ITEMS:

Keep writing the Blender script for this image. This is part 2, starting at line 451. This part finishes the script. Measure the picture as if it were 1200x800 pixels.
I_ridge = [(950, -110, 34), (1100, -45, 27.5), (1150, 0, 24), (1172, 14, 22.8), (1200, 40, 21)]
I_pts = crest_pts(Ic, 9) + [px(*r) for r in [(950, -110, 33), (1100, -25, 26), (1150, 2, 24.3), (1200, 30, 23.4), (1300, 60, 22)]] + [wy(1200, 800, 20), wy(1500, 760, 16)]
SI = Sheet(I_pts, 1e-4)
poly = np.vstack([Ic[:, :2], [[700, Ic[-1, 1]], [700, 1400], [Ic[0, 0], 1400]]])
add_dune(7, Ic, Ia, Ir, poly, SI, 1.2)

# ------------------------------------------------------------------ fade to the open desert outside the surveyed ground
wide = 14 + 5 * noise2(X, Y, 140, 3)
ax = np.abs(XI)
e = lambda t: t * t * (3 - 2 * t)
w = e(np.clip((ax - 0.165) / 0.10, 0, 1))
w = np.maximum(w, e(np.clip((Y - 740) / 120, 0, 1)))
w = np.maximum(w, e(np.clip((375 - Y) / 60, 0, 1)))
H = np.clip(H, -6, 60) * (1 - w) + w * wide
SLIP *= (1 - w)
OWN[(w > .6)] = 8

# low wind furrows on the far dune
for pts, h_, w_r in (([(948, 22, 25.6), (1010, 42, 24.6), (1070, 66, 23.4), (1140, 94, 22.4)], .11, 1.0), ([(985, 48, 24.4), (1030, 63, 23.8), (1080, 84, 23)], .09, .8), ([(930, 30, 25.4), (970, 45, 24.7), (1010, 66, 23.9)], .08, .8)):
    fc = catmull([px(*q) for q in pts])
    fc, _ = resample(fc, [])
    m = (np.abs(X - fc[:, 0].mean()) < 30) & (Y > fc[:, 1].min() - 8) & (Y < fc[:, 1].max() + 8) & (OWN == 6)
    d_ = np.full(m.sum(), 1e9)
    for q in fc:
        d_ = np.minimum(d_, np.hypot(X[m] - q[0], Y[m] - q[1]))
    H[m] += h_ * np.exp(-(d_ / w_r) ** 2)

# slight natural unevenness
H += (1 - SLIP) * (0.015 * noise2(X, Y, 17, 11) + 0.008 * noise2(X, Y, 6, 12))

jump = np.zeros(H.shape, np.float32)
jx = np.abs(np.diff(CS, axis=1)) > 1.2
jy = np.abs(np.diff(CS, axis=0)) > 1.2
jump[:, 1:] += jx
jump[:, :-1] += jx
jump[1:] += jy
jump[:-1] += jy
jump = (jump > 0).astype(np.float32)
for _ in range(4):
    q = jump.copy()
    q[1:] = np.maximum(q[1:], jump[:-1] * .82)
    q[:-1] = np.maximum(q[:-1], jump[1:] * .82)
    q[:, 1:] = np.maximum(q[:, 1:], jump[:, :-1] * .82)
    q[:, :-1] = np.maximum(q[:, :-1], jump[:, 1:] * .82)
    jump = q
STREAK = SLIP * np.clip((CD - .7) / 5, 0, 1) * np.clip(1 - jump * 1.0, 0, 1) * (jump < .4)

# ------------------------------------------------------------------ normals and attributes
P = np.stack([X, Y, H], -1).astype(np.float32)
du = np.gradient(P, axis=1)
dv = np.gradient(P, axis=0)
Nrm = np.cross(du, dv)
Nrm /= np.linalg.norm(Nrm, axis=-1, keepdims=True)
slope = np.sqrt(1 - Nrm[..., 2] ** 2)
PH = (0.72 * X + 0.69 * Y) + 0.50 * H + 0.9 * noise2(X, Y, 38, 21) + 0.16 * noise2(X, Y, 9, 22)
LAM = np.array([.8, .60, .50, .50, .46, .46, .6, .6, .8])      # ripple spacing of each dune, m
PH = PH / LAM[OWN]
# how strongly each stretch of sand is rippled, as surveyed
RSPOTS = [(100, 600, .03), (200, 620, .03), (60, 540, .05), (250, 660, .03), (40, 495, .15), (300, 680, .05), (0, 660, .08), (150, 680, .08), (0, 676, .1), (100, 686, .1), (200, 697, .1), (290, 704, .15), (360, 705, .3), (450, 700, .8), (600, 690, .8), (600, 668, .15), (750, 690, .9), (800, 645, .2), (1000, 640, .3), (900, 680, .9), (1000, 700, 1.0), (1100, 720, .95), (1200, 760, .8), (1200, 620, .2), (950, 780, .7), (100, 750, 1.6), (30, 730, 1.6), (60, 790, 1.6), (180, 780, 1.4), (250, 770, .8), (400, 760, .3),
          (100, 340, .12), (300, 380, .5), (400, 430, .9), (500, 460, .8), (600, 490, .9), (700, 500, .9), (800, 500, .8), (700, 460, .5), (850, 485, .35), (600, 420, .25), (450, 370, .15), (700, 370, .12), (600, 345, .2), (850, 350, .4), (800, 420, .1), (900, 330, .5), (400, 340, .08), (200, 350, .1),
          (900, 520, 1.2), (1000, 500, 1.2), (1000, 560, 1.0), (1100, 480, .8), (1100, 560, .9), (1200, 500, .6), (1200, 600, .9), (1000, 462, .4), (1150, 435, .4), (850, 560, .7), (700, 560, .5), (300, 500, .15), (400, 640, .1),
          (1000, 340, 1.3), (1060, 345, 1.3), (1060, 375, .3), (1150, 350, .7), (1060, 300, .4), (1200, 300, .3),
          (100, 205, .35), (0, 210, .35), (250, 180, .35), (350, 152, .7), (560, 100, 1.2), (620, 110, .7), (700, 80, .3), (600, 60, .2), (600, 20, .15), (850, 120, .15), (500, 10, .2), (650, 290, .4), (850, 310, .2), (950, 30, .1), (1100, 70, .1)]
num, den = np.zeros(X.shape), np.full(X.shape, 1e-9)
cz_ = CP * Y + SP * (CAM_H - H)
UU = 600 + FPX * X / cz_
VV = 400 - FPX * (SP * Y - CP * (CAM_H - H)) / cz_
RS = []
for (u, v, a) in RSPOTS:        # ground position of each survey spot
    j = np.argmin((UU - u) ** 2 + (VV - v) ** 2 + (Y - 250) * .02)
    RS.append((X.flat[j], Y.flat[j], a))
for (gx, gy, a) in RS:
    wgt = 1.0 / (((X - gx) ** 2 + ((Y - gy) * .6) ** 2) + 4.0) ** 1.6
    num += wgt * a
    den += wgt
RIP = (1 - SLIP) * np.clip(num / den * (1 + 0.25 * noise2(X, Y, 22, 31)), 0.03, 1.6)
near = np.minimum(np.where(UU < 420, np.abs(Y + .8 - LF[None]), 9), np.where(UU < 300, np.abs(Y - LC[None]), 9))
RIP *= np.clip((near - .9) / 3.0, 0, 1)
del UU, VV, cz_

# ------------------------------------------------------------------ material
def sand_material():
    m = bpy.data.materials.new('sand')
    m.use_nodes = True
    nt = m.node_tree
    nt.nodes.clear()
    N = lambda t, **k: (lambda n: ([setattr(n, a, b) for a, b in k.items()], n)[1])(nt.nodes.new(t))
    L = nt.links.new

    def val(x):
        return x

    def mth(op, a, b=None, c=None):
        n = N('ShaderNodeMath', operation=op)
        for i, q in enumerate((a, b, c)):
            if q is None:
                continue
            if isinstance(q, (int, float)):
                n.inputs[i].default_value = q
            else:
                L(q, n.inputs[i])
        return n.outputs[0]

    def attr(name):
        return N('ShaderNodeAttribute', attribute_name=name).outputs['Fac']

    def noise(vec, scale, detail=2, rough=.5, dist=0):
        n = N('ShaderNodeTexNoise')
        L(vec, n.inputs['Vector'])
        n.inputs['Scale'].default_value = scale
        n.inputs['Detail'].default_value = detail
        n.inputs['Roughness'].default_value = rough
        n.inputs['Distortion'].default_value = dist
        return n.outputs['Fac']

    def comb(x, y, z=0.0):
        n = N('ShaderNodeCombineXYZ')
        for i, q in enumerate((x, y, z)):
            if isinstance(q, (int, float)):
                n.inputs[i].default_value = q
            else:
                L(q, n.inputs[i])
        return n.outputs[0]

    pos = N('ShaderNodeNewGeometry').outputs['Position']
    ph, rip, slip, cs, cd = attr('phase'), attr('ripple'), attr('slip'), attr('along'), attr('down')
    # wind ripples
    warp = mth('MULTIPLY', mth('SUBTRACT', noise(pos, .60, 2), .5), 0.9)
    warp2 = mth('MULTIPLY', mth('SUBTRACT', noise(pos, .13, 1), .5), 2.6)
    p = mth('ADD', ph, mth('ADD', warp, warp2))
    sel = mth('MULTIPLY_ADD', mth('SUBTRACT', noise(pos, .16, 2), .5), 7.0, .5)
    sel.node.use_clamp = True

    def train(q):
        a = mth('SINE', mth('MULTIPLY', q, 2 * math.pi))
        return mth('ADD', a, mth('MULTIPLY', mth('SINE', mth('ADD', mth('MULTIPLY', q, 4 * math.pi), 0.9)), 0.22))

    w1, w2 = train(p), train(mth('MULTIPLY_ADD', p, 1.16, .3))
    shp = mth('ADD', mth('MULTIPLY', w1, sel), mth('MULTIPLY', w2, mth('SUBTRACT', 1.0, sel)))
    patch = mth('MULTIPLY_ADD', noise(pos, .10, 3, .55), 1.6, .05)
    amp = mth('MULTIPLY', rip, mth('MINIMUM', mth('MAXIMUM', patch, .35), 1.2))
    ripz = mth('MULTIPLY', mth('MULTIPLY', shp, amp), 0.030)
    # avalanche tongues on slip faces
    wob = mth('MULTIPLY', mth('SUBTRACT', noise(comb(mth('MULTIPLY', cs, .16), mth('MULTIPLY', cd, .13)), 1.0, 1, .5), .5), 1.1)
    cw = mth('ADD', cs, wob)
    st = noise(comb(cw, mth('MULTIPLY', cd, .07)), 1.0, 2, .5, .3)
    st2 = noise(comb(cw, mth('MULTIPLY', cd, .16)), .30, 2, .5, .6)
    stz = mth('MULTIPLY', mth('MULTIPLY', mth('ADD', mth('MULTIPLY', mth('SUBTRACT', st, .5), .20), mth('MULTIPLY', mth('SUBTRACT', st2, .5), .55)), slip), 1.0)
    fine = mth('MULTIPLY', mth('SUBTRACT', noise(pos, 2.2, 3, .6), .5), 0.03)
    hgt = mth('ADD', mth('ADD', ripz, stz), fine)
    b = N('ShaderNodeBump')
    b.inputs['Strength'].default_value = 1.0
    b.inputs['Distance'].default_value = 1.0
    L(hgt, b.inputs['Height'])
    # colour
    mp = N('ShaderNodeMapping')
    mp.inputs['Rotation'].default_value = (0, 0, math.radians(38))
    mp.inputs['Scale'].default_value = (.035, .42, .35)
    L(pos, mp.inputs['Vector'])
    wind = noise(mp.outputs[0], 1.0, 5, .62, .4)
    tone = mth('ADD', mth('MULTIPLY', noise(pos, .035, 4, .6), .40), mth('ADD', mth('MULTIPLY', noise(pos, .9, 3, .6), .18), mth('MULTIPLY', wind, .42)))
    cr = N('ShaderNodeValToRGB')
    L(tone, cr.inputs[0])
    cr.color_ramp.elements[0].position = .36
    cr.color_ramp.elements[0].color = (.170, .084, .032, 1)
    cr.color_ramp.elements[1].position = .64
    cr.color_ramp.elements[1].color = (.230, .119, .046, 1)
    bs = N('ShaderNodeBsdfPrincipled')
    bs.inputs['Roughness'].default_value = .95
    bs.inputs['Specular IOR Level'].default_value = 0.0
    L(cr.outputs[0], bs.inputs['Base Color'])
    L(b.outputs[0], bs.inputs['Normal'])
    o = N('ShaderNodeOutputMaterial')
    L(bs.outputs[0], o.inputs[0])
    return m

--

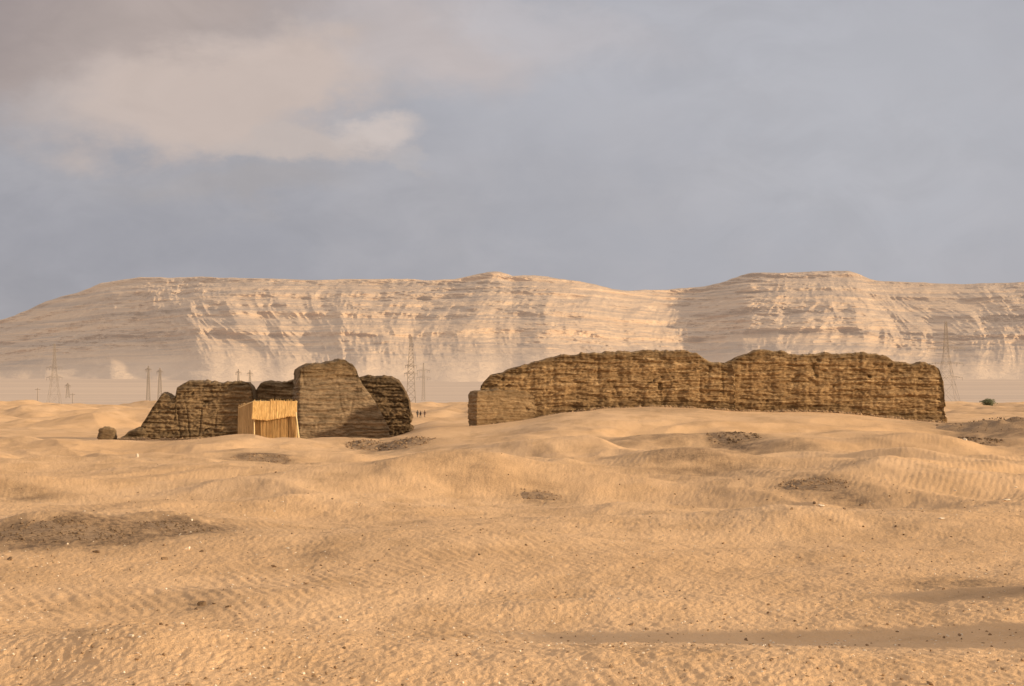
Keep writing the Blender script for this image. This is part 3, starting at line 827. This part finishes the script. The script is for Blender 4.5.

EXERCISE TASK: Above is a listing; print exactly its lines from the one with "were 1200x800 pixels." through the one with "H += (1 - SLIP)", and no other lines.

FINISHED EXERCISE:
Keep writing the Blender script for this image. This is part 2, starting at line 451. This part finishes the script. Measure the picture as if it were 1200x800 pixels.
I_ridge = [(950, -110, 34), (1100, -45, 27.5), (1150, 0, 24), (1172, 14, 22.8), (1200, 40, 21)]
I_pts = crest_pts(Ic, 9) + [px(*r) for r in [(950, -110, 33), (1100, -25, 26), (1150, 2, 24.3), (1200, 30, 23.4), (1300, 60, 22)]] + [wy(1200, 800, 20), wy(1500, 760, 16)]
SI = Sheet(I_pts, 1e-4)
poly = np.vstack([Ic[:, :2], [[700, Ic[-1, 1]], [700, 1400], [Ic[0, 0], 1400]]])
add_dune(7, Ic, Ia, Ir, poly, SI, 1.2)

# ------------------------------------------------------------------ fade to the open desert outside the surveyed ground
wide = 14 + 5 * noise2(X, Y, 140, 3)
ax = np.abs(XI)
e = lambda t: t * t * (3 - 2 * t)
w = e(np.clip((ax - 0.165) / 0.10, 0, 1))
w = np.maximum(w, e(np.clip((Y - 740) / 120, 0, 1)))
w = np.maximum(w, e(np.clip((375 - Y) / 60, 0, 1)))
H = np.clip(H, -6, 60) * (1 - w) + w * wide
SLIP *= (1 - w)
OWN[(w > .6)] = 8

# low wind furrows on the far dune
for pts, h_, w_r in (([(948, 22, 25.6), (1010, 42, 24.6), (1070, 66, 23.4), (1140, 94, 22.4)], .11, 1.0), ([(985, 48, 24.4), (1030, 63, 23.8), (1080, 84, 23)], .09, .8), ([(930, 30, 25.4), (970, 45, 24.7), (1010, 66, 23.9)], .08, .8)):
    fc = catmull([px(*q) for q in pts])
    fc, _ = resample(fc, [])
    m = (np.abs(X - fc[:, 0].mean()) < 30) & (Y > fc[:, 1].min() - 8) & (Y < fc[:, 1].max() + 8) & (OWN == 6)
    d_ = np.full(m.sum(), 1e9)
    for q in fc:
        d_ = np.minimum(d_, np.hypot(X[m] - q[0], Y[m] - q[1]))
    H[m] += h_ * np.exp(-(d_ / w_r) ** 2)

# slight natural unevenness
H += (1 - SLIP) * (0.015 * noise2(X, Y, 17, 11) + 0.008 * noise2(X, Y, 6, 12))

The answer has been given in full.